Vivants, ne craignez rien de moi, car je suis mort. Rien ne survit de mon esprit ni de mon corps.
Donc, l’enjeu pour nous c’est de savoir s’il dit vrai en disant « Rien ne survit de mon esprit ni de mon corps », c’est à nous en fait de prendre en quelque sorte le flambeau qu’il nous tend quand il affirme – et cela est très important je pense pour l’attitude du poète résistant – qu’il vivait « non déchu mais traqué » dans Paris occupé, où dans ces années 1940 – 1944 il « se débattait » pour la liberté. Desnos ? C’est un poète qui a écrit pendant les années d’occupation pour communiquer sa haine contre l’occupant et les collaborateurs et exalter la liberté. Il publie alors en contrebande sous son propre nom ou clandestinement sous des pseudonymes. Desnos est donc un poète qui écrit et qui en même temps publie à la différence d’un René Char qui écrit aussi mais qui ne publie pas. Desnos lui pense que communiquer est important à ce moment là. D’autre part à partir de juillet 1942 Desnos est un résistant actif qui travaille dans un réseau de renseignements des services secrets britanniques. Un peu avant sont arrestation, il passe à l’action directe avec un autre poète André Verdet qui appartenait au mouvement Combat. Ils sont arrêtés en février 1944. D’abord prisonnier au camp de Compiègne, Desnos fait partie du « convoi des tatoués » en avril 44. Il est déporté à Auschwitz puis Buchenwald et Flossenbourg pour être finalement transféré dans le camp de travail de Flöha.
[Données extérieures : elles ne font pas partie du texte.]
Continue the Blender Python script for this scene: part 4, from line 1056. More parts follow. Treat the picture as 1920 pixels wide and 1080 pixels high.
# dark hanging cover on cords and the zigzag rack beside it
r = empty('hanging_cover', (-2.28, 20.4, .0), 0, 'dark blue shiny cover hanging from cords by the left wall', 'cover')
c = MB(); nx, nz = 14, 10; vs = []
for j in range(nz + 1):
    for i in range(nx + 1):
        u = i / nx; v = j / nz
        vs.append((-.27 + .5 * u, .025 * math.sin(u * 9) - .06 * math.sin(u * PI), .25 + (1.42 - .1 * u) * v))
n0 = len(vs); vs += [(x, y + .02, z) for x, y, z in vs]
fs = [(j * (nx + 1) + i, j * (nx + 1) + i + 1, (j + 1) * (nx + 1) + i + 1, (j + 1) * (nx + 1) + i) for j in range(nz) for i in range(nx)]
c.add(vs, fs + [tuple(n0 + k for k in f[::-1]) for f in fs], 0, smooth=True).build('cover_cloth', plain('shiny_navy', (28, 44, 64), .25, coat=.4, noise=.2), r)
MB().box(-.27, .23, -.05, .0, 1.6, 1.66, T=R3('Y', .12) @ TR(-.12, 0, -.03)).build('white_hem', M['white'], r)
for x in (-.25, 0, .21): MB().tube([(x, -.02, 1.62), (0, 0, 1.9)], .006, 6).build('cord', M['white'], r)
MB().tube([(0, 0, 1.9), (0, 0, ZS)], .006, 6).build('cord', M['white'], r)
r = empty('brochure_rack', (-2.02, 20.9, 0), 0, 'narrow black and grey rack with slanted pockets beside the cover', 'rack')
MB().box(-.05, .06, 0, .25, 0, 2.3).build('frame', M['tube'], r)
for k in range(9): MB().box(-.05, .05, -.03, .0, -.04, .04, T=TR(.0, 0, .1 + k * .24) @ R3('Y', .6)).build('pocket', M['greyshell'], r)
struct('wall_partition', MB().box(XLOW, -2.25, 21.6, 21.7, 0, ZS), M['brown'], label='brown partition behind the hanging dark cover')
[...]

Une des terribles marches de la mort le conduit de Flöha en Saxe à Terezin en Tchécoslovaquie où il meurt d’épuisement et du typhus le 8 juin : il n’avait pas 45 ans. Alors que reste-t-il des écrits de résistance du poète et qu’en faisons nous ?
Je voudrais vous conduire mentalement à Paris, dans un lieu très impressionnant, le Mémorial de la Déportation qui est situé dans l’île de la Cité. Sur les murs de ce Mémorial sont gravés des textes empruntés à des poètes ou des écrivains résistants. Parmi ces textes deux sont de Robert Desnos. Le premier texte est extrait du poème : « Ce cœur qui haïssait la guerre » :
Car les cœurs qui haïssaient la guerre battaient pour la liberté au rythme même des saisons et des marées, du jour et de la nuit.